Mustafa Kemal, programı kütüphanede yazmıyor; ayağında çizmelerle yazıyor.
Halkçılık Programı, yönetimi her düzeyde "meclisler" sistemine oturtuyor. 1921 Anayasası'nda meclis yerine şûra, yani sovyet deniyor.
Bu sistemi, Mustafa Kemal, Ocak 1923'te İzmit Basın Toplantısı'nda Kürt meselesinin bir çözümü olarak da savunmuştur.(3)
Bugün Türkiye'nin hukuk fakültelerinde okunan anayasa hukuku kitaplarında, 1921 Anayasası incelenirken, o Anayasa'nın taslağı olan Halkçılık Programı'ndan söz edilmemektedir. Bu nasıl anayasa dersidir, bu nasıl üniversitedir?
Kemalist Devrim yıkıcıları, "Küçük Amerika"cılar, Halkçılık Programı'nı gizlemişlerdir. Çünkü tarihsel görevleri Kemalist Devrim'i yıkmaktı. O devrimin kökünde, işte o Halkçılık Programı vardı.

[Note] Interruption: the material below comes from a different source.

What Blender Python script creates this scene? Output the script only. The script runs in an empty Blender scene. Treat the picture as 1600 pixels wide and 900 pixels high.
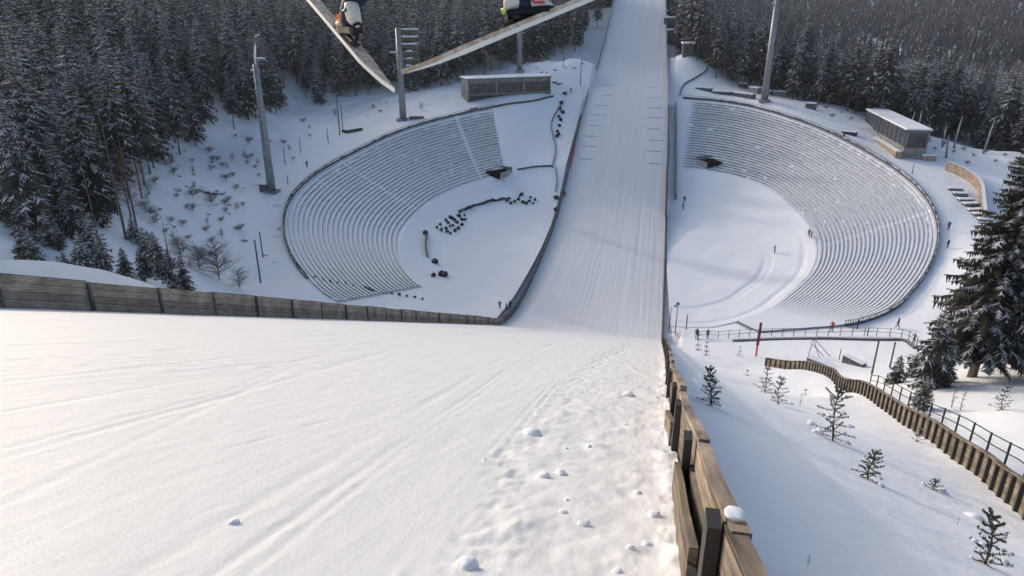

NOT: Halkçılık Programı'nın tam metni ve daha geniş açıklaması için bkz. Doğu Perinçek, Kemalist Devrim-6 Atatürk'ün CHP Program ve Tüzükleri, Kaynak Yayınları, İstanbul, Mayıs 2008, s. 25 vd., s. 58 vd.
Dipnotlar
1 Atatürk'ün Bütün Eserleri, Nutuk I, c.19, Kaynak Yayınları, 1. basım, 2006, s.31.
2 Atatürk'ün Bütün Eserleri, Nutuk I, c.19, Kaynak Yayınları, 1. basım, 2006, s.23-33.
3 Atatürk'ün Bütün Eserleri, c.14, Kaynak Yayınları, 2. basım, 2007, s.273-274.